A recent ruling in South Africa halted a major internationally funded offshore oil and gas project opposed by coastal communities and environmental groups. The government has suspended all other new oil and gas proposals, pending an appeal.

“Access to justice and litigation is the most peaceful way to move forward and help states and businesses correct their mistakes, make the right decision and advance climate action. It’s not that litigation solves everything, but it is a very important part of advancing the systemic changes we need,” the UN’s Puentes said.

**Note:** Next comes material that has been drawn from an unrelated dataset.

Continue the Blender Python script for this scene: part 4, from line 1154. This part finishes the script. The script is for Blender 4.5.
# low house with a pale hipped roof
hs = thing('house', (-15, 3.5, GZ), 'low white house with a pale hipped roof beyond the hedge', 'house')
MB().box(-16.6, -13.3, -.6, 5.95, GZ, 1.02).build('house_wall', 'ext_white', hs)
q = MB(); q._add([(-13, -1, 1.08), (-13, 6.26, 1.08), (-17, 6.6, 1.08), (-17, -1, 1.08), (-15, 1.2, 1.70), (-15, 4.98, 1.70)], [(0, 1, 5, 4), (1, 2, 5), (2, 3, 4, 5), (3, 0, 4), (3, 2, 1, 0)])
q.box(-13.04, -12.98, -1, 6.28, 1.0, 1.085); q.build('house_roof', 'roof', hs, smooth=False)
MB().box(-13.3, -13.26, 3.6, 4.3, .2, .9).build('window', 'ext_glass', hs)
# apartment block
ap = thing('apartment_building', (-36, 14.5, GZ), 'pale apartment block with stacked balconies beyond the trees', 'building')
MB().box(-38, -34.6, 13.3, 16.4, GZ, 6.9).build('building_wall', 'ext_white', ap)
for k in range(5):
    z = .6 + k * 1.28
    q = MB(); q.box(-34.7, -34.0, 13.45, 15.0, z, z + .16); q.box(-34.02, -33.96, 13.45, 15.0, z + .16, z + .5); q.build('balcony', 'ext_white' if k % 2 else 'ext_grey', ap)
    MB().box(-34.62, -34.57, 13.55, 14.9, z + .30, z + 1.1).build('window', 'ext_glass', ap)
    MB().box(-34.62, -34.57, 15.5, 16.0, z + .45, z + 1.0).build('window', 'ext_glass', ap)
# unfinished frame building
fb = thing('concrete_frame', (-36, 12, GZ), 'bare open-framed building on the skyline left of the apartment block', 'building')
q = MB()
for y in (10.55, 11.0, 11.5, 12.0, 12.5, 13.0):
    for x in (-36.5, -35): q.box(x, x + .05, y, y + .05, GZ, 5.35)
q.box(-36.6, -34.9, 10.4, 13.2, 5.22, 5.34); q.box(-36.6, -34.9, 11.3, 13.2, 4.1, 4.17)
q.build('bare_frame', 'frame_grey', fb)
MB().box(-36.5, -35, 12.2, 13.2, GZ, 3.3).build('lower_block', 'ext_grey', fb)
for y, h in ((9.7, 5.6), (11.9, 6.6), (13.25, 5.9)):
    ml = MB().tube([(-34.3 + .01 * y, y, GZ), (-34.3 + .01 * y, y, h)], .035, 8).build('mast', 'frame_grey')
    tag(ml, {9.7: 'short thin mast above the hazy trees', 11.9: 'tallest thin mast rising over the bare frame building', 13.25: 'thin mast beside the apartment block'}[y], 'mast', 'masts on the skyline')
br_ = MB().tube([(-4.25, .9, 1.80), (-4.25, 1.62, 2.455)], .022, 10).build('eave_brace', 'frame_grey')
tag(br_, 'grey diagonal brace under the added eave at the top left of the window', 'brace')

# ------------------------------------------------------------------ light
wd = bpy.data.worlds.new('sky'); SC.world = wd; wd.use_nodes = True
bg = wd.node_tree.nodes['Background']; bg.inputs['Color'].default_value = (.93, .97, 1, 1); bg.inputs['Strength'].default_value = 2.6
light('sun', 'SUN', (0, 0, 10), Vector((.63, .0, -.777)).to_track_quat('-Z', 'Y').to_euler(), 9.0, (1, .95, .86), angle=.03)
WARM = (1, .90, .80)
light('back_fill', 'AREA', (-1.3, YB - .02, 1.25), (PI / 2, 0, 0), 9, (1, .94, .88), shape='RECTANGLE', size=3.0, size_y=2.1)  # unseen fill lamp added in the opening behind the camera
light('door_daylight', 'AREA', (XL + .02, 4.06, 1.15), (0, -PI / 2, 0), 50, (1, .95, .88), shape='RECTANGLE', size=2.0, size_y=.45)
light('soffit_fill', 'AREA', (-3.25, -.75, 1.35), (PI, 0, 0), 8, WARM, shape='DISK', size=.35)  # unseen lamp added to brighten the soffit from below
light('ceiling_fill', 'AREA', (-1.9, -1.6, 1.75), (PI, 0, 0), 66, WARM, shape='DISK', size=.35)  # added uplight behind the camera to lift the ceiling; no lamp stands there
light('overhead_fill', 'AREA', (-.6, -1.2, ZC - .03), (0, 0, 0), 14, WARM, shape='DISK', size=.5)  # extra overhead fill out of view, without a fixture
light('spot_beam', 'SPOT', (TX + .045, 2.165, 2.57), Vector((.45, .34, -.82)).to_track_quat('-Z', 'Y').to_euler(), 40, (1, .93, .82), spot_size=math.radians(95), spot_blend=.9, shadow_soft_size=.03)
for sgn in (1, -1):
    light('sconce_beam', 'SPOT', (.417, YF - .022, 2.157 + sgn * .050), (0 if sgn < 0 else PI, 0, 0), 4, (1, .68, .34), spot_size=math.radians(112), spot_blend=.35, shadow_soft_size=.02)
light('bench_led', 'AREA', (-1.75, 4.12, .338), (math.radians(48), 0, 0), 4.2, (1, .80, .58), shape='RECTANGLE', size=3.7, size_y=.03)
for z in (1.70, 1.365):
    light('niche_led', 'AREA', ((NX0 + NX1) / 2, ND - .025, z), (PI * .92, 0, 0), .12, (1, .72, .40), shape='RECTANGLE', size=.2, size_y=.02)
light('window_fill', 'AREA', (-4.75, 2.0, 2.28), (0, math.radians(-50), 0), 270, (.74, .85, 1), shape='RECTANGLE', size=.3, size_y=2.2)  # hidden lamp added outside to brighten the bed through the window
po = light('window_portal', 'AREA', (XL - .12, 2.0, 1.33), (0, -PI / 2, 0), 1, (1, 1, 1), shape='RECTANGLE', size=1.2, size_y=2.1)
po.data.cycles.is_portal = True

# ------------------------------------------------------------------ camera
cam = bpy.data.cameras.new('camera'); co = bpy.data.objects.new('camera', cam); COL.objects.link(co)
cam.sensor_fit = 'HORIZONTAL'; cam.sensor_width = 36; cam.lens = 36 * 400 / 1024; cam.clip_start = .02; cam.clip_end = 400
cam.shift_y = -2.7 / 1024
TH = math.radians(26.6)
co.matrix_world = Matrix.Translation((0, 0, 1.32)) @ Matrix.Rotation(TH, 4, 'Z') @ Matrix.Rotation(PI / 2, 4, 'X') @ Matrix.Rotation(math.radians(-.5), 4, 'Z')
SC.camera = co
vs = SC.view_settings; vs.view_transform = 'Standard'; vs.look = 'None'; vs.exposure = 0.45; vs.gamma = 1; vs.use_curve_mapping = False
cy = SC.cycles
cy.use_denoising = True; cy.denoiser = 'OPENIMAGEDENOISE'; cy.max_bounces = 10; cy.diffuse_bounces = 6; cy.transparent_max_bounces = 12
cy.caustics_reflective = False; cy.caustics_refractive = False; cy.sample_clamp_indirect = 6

Indigenous knowledge shows the way forward

For thousands of years, indigenous peoples have lived in respectful harmony with the planet – using, not exploiting, the natural resources of our forests, seas, rivers and lands. In addition to this vast ancient knowledge, we have 21st century tools and technologies, as well as innovative local and regional solutions, which together should be at the heart of global efforts to combat the climate crisis.

Next year, as every year, it will be up to ordinary citizens to harness their immense power through the courts, protests, multilateral spaces and the ballot box to ensure that communities affected by climate and human rights become the center of climate negotiations and action.

“If we wait for Cop31 to save us, we have already surrendered,” said Raj Patel, a research professor at the University of Texas and author of Stuffed and Starved: The Hidden Battle for the Global Food System.

“The test is not whether diplomats can develop better language in Antalya. [in Turkey] next year, but whether agricultural movements, indigenous movements and climate movements can generate enough political pressure that governments fear inaction more than confronting corporate power.